No longer.  Kris pulls off his T-shirt to reveal that he’s healthy now, rippling muscles and all that. Coherent. Sane. Everything that he is not in Songwriter. Doesn’t drink or drug anymore. Runs 10 miles a day. Plays golf with Willie. Eats right. Is writing songs again after a long drought.
“Yeah, things are going real good,” he says with a satisfied sigh from his easy chair, boots up on the table. “I got married. Wasn’t no big thing, but yeah, we got a little boy now. My wife’s named Lisa. She’s a lawyer. She was in law school at Pepperdine when I met her. We had a little boy on the seventh of October — Jesse Turner Kristofferson. ‘Jesse’ for an old football coach I had and ‘Turner’ for [band member] Turner Stephen Bruton.
“Wille’s got a great philosphy — about running, about golf, about everything. Kick it back to where you can enjoy it, you know? I’t like, if youre’ running too hard and you’re miserable, then ease off a little bit. He runs for pleasure, not to drive himself. I swear to God” — he laughts at the notion — “being around Willie is like being around Buddah. He gives off these positive attitudes. Next thing you know, you’re acting like him.”
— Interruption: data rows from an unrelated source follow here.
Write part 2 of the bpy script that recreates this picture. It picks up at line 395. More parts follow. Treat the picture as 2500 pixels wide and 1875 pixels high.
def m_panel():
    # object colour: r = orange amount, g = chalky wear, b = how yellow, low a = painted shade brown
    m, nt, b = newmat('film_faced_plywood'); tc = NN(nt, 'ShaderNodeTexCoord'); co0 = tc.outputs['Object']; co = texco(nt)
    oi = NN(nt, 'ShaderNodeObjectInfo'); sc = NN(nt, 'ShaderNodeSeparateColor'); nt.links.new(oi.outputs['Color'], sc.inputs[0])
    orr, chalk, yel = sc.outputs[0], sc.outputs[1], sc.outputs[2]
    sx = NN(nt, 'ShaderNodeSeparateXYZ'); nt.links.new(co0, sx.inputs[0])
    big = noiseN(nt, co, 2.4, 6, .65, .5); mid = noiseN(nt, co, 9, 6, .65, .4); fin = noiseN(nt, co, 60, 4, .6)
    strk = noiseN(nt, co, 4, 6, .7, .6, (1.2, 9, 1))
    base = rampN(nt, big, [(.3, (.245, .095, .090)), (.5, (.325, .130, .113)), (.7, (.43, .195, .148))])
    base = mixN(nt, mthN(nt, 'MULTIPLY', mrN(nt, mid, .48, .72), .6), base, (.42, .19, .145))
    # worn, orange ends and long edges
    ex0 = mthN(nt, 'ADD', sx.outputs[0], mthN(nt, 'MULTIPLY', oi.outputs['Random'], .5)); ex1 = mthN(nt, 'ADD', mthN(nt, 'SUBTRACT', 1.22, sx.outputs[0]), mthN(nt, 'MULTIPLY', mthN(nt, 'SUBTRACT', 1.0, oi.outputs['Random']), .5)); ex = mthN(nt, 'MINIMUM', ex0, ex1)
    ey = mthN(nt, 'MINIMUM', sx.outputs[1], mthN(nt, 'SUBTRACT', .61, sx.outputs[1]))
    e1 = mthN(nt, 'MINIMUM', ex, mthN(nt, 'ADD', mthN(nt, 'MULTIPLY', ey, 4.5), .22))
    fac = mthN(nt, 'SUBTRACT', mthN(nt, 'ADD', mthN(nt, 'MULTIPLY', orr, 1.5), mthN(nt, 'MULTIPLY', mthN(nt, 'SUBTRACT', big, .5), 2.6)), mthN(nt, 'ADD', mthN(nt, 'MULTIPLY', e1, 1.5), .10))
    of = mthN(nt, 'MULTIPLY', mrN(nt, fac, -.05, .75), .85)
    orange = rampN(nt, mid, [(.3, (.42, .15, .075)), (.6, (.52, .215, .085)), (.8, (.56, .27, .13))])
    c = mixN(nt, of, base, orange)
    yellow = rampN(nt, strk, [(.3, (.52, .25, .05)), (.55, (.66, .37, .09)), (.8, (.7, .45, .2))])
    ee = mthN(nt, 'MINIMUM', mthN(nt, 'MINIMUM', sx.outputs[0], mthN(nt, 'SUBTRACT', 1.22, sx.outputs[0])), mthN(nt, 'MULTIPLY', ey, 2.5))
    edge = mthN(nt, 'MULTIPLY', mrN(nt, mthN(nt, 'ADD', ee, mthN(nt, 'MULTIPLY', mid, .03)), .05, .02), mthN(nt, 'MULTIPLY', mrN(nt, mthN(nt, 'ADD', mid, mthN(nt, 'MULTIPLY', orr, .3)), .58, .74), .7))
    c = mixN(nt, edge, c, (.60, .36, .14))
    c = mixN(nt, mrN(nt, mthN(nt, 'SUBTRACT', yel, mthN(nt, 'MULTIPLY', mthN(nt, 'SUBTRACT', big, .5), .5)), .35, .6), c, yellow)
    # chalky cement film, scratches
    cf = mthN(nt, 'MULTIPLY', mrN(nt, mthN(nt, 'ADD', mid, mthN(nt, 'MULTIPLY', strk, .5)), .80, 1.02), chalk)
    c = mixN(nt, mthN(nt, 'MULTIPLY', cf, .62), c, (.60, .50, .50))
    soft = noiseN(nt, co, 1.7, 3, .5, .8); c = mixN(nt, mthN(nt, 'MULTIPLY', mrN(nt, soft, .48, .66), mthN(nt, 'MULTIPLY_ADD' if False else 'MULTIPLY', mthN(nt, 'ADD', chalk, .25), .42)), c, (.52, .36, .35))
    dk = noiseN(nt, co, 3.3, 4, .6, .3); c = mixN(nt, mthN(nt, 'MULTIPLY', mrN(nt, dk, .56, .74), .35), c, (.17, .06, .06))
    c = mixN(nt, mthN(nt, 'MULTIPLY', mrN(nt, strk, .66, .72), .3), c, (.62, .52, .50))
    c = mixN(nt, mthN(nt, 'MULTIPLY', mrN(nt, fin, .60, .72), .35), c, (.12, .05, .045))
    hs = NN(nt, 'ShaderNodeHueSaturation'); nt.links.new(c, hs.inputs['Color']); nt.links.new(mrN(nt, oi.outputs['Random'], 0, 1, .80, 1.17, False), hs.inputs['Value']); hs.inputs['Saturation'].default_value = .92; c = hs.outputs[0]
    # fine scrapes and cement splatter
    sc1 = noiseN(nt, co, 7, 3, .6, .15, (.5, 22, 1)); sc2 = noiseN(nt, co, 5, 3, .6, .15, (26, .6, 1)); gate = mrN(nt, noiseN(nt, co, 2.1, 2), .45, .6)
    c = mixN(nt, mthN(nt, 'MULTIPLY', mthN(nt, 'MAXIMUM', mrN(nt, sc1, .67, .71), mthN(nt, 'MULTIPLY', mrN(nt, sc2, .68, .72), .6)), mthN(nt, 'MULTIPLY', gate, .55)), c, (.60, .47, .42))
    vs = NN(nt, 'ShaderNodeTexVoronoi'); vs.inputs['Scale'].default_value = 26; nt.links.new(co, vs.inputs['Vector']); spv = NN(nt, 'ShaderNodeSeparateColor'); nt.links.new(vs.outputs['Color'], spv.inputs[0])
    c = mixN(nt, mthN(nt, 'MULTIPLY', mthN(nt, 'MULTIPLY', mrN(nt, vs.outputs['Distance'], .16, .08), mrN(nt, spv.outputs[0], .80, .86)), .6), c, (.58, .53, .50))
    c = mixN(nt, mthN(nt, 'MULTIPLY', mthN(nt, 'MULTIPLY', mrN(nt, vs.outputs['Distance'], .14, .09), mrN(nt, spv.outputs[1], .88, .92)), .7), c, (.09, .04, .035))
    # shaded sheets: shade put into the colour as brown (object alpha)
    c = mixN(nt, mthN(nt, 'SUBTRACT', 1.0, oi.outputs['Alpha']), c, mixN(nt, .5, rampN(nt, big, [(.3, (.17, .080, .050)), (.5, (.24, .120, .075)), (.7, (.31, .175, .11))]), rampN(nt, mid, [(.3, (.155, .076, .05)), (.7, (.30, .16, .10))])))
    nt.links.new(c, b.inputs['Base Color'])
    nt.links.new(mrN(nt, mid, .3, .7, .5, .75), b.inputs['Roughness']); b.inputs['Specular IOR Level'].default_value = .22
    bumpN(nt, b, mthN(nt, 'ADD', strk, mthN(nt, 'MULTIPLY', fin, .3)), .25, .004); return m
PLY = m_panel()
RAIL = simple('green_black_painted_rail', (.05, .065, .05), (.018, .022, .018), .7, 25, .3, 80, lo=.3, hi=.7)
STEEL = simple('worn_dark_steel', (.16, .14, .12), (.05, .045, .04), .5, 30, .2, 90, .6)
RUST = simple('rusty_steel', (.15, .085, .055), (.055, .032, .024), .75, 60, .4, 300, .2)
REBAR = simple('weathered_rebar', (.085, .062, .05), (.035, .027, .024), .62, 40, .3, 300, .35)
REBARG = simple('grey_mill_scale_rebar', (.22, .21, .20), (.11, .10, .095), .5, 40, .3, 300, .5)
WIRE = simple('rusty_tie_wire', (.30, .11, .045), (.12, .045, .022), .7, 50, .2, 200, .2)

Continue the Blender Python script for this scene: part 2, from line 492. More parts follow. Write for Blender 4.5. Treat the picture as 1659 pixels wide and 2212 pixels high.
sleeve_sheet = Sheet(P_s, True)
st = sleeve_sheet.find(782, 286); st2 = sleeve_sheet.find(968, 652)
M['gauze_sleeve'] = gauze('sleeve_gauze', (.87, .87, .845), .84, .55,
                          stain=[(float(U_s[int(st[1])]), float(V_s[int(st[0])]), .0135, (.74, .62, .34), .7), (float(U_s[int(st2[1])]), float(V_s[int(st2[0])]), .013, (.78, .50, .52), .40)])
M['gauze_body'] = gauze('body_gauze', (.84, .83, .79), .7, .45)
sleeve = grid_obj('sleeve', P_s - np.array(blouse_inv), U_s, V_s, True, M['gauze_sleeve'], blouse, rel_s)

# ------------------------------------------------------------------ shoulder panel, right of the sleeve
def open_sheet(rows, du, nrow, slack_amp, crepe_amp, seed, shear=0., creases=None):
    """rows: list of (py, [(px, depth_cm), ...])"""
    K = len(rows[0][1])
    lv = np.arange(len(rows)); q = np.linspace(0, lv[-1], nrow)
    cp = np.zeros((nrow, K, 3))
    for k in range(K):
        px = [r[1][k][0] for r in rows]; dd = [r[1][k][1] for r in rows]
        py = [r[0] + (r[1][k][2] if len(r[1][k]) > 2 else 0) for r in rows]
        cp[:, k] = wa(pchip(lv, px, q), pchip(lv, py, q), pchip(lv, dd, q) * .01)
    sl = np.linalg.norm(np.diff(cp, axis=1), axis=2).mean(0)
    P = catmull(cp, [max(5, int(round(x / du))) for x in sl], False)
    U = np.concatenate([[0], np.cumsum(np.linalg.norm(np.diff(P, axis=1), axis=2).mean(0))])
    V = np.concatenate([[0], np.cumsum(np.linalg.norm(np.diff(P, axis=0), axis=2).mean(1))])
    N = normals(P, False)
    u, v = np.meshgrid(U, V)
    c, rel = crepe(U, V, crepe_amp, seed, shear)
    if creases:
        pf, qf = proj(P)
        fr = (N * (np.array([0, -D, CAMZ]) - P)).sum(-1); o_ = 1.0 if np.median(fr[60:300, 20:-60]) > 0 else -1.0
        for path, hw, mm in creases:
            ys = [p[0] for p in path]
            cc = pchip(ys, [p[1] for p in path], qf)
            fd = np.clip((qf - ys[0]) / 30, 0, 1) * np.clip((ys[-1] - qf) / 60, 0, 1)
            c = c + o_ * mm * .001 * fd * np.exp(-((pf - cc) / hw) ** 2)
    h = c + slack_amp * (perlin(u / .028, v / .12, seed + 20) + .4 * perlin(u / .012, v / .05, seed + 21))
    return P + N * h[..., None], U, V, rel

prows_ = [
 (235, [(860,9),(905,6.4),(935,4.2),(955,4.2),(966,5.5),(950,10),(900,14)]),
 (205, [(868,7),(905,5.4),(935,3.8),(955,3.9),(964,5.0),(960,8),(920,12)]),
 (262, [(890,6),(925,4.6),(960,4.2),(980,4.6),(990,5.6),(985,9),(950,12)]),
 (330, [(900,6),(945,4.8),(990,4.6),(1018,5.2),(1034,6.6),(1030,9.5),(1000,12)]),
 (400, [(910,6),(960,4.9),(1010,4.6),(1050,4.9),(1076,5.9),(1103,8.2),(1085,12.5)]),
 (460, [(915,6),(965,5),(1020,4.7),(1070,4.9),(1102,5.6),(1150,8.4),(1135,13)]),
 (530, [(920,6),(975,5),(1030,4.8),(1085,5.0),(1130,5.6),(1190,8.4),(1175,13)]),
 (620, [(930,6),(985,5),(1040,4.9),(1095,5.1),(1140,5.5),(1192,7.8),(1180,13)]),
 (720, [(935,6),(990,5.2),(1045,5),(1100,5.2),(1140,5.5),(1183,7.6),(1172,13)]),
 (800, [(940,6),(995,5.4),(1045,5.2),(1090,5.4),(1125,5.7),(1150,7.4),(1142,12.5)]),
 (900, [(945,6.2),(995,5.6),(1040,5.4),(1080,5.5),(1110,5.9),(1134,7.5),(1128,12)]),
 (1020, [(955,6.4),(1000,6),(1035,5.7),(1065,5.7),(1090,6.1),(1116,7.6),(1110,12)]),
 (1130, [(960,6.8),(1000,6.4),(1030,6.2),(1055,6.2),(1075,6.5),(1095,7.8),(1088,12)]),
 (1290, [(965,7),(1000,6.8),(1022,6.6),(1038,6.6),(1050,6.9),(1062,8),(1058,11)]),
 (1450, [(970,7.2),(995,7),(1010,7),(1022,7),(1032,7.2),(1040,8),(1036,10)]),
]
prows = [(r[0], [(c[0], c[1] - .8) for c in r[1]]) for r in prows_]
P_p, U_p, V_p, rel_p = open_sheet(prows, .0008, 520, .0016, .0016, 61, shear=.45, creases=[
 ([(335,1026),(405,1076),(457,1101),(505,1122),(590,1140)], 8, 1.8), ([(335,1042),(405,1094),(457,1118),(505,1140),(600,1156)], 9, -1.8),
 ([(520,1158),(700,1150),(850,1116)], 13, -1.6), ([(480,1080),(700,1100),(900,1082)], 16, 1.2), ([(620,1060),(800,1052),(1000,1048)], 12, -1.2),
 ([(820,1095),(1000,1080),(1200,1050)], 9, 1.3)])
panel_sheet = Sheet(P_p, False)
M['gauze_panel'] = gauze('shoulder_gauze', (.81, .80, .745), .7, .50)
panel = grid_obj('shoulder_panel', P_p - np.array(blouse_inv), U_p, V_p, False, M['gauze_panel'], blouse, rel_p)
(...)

He laughs again, shaking his head in wonderment as he pushes his room service tray aside. He turns and trains the full force of his intense, sky-blue deep-set eyes on his visitor and says seriously, “I’ll never be like him. I’ll never be able to walk directly from the golf cart to the stage. But I’ll never again put myself through the angst I used to. This film as changed my life as much as A Star is Born did. That was a real turning point because I saw that I had potential as an actor. It was enough to clean me up, to quit drinking, you know. And this move has justified my getting cleaned up. You always hope that working with friends will work, but working with Willie is a real bonus because the chemistry on the screen is so good. This has turned out to be the best experience of my life.”